CLI Agent Readiness Scoring Methodology
See how CLI Finder measures automation readiness, operational risk, and evidence confidence separately without presenting documentation claims as execution tests.
Why There Is No Single Safety Score
A CLI can offer excellent JSON output, stable exit codes, and non-interactive authentication, making it easy for an agent to automate. The same tool can also include commands that delete repositories, apply infrastructure, or change production configuration. Collapsing these facts into one score hides the actual decision boundary.
CLI Finder therefore exposes Agent Readiness, R0–R3 risk for individual commands, and evidence confidence separately. Readiness asks whether the tool can be operated reliably; Risk asks what a command can change; Evidence asks what supports the claim.
Nine Agent Readiness Dimensions
Each dimension has a fixed weight for a total of 100. A registry entry earns points only for the evidence it currently contains.
R0–R3 Command Risk
Risk belongs to a concrete command, not a permanent label for the whole tool. The actual risk also depends on account, environment, arguments, and permissions.
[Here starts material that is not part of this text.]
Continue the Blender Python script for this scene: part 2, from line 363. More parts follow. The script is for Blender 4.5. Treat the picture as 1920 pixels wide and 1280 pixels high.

Evidence Confidence and Promotion Rules
Promoting an entry from Docs-verified to Verified requires the tool version, operating system or container, executed command, exit code, and the result relevant to the public claim. Failed checks remain part of the record rather than being hidden behind the successful path.
Verification can expire. Major releases, official documentation changes, broken installation paths, authentication changes, or community reports can trigger a new check. Without new evidence, the old date remains visible rather than being refreshed cosmetically.